The beach west of San Francisco has, for more than a century, served as a dumping ground for city detritus -- piles of rock, dirt, and worse. During the 1970s the city extended the Great Highway to the south, linking it to Skyline Boulevard. The roadway was further bolstered during the construction of the city's southwest sewage treatment plant. During the early '90s workers built parking lots reaching out over the oceanside bluffs west of the zoo.

Built bit by bit during the past 100 years, the improvements along San Francisco's ocean shoreline were, according to the most recent scientific understandings of erosion, terribly ill advised.

Not long ago, the ocean began fighting back.

Two years ago the beach's narrowing and resulting erosion became so acute the city declared a state of emergency to obtain permission to dump rocks on the south end of the beach. Now the city dumps sand, which is more expensive, but doesn't exacerbate long-term erosion like the rocks do.

"The real problem at that location is that, over time, the area's been filled, and the bluff that the road and parking lots are located on has been pushed out onto the beach," says Bob Battalia, a San Francisco civil engineer specializing in coastal processes. "The problem is that, whenever we go through a cycle of receded beaches, where we have a lot of wave action, such as El Niños, the ocean tries to move the beach back; it tries to correct itself, and the fill is in the way."

Destructive as the last century of western San Francisco public works construction has been, the harm isn't a result of malfeasance. Scientists and engineers only recently gained an understanding of the way beaches advance and recede through time.

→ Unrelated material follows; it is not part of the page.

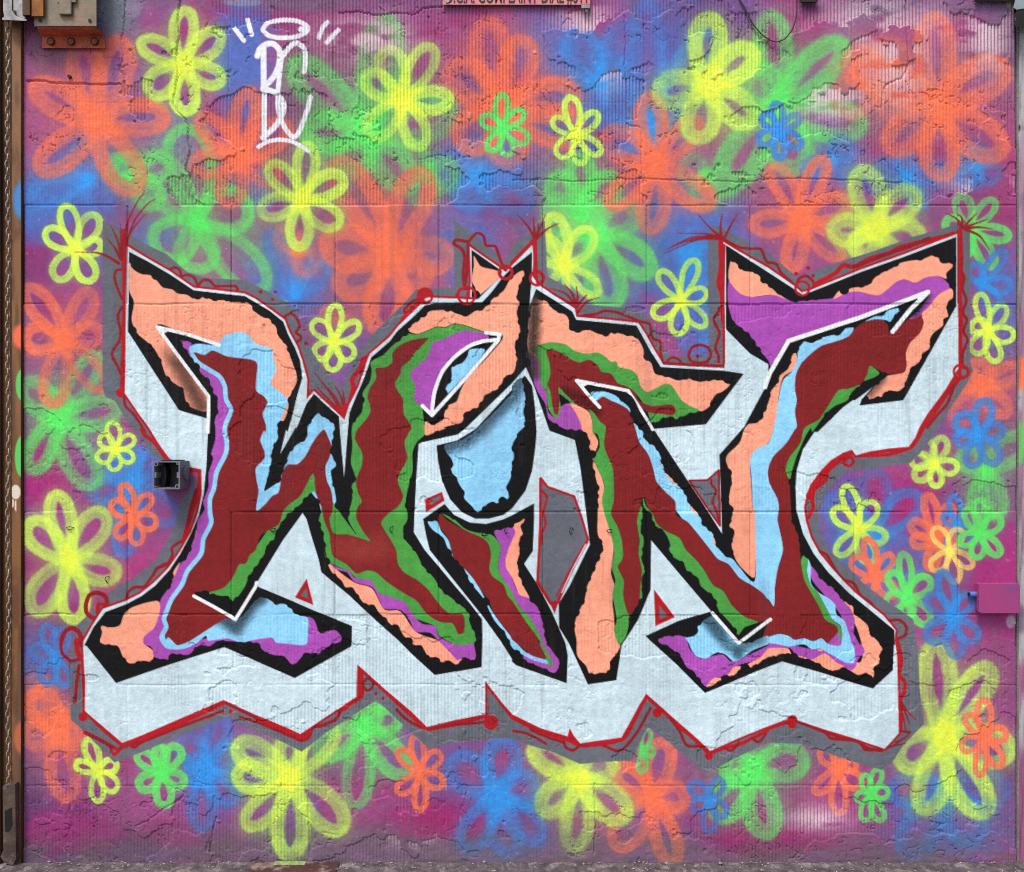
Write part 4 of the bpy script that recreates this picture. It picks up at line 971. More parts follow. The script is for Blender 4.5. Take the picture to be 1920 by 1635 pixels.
class MB:
    """collects boxes, tubes and discs into one mesh"""
    def __init__(self):
        self.v, self.f = [], []

    def add(self, v, f):
        n = len(self.v)
        self.v += [tuple(p) for p in v]
        self.f += [tuple(i + n for i in q) for q in f]
        return self

    def box(self, x0, x1, y0, y1, z0, z1, b=0.0):
        """box with its edges cut back by b"""
        if b <= 0:
            v = [(x, y, z) for x in (x0, x1) for y in (y0, y1) for z in (z0, z1)]
            return self.add(v, [(0, 1, 3, 2), (4, 6, 7, 5), (0, 4, 5, 1), (2, 3, 7, 6), (0, 2, 6, 4), (1, 5, 7, 3)])
        v = []
        idx = {}
        for i, x in enumerate((x0, x1)):
            for j, y in enumerate((y0, y1)):
                for k, z in enumerate((z0, z1)):
                    sx, sy, sz = (b, -b)[i], (b, -b)[j], (b, -b)[k]
                    idx[i, j, k, 0] = len(v); v.append((x, y + sy, z + sz))
                    idx[i, j, k, 1] = len(v); v.append((x + sx, y, z + sz))
                    idx[i, j, k, 2] = len(v); v.append((x + sx, y + sy, z))
        f = []
        for i in (0, 1):
            f.append([idx[i, 0, 0, 0], idx[i, 0, 1, 0], idx[i, 1, 1, 0], idx[i, 1, 0, 0]][::1 if i == 0 else -1])
        for j in (0, 1):
            f.append([idx[0, j, 0, 1], idx[1, j, 0, 1], idx[1, j, 1, 1], idx[0, j, 1, 1]][::1 if j == 0 else -1])
        for k in (0, 1):
            f.append([idx[0, 0, k, 2], idx[0, 1, k, 2], idx[1, 1, k, 2], idx[1, 0, k, 2]][::1 if k == 0 else -1])
        for j in (0, 1):
            for k in (0, 1):
                f.append([idx[0, j, k, 1], idx[1, j, k, 1], idx[1, j, k, 2], idx[0, j, k, 2]])
        for i in (0, 1):
            for k in (0, 1):
                f.append([idx[i, 0, k, 0], idx[i, 1, k, 0], idx[i, 1, k, 2], idx[i, 0, k, 2]])
            for j in (0, 1):
                f.append([idx[i, j, 0, 0], idx[i, j, 1, 0], idx[i, j, 1, 1], idx[i, j, 0, 1]])
            for j in (0, 1):
                for k in (0, 1):
                    f.append([idx[i, j, k, 0], idx[i, j, k, 1], idx[i, j, k, 2]])
        return self.add(v, f)

    def cyl(self, a, b, r, n=14, r2=None, cap=True):
        a, b = Vector(a), Vector(b)
        d = (b - a).normalized()
        e = d.orthogonal().normalized()
        g = d.cross(e)
        r2 = r if r2 is None else r2
        v = []
        for p, q in ((a, r), (b, r2)):
            for k in range(n):
                t = 2 * math.pi * k / n
                v.append(p + q * (math.cos(t) * e + math.sin(t) * g))
        f = [(k, (k + 1) % n, n + (k + 1) % n, n + k) for k in range(n)]
        if cap:
            f += [tuple(range(n))[::-1], tuple(range(n, 2 * n))]
        return self.add(v, f)

    def tube(self, pts, r, n=8, closed=False):
        pts = [Vector(p) for p in pts]
        m = len(pts)
        v, f = [], []
        e = None
        for i, p in enumerate(pts):
            a = pts[(i - 1) % m] if closed or i else p
            b = pts[(i + 1) % m] if closed or i < m - 1 else p
            d = (b - a).normalized()
            if e is None:
                e = d.orthogonal().normalized()
            e = (e - d * e.dot(d)).normalized()
            g = d.cross(e)
            for k in range(n):
                t = 2 * math.pi * k / n
                v.append(p + r * (math.cos(t) * e + math.sin(t) * g))
        for i in range(m if closed else m - 1):
            j = (i + 1) % m
            for k in range(n):
                f.append((i * n + k, i * n + (k + 1) % n, j * n + (k + 1) % n, j * n + k))
        if not closed:
            f += [tuple(range(n))[::-1], tuple(range((m - 1) * n, m * n))]
        return self.add(v, f)

    def prism(self, outline, y0, y1):
        """outline in (x, z), extruded from y0 to y1"""
        n = len(outline)
        v = [(x, y0, z) for x, z in outline] + [(x, y1, z) for x, z in outline]
        f = [tuple(range(n)), tuple(range(n, 2 * n))[::-1]] + [(k, n + k, n + (k + 1) % n, (k + 1) % n) for k in range(n)]
        return self.add(v, f)

    def mesh(self, name, smooth=False):
        me = bpy.data.meshes.new(name)
        me.from_pydata(self.v, [], self.f)
        me.validate()
        import bmesh
        bm = bmesh.new(); bm.from_mesh(me); bmesh.ops.recalc_face_normals(bm, faces=bm.faces); bm.to_mesh(me); bm.free()
        if smooth:
            me.polygons.foreach_set('use_smooth', [True] * len(me.polygons))
        return me

    def build(self, name, mat, parent=None, smooth=False):
        return obj(name, self.mesh(name, smooth), mat, parent)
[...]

Though they may appear steadfast, beaches are actually as evanescent as unedited words on a computer screen. A healthy beach is buttressed on its seaward edge by sand bars, and by sand dunes on its inland edge. Heavy weather carries beach sand out to the sand bars, the beach becomes narrower, and the stage is set for the beach to be replenished during periods of calmer weather. Over time, the beach creeps back and forth between the dunes and the bars, widening and narrowing in a much slower version of the tides themselves.

Lately, though, the cycles have seemed askew. Since 1993 or so, the beach has been narrowing, and pieces of parking-lot asphalt are now crumbling into the sand over the dunes near Sloat Avenue. "We installed infrastructure within the envelope of fluctuation, and the erosion is really caused by development in that area," Battalia says. "If we hadn't developed that, the beach would move back and forth and recover more quickly."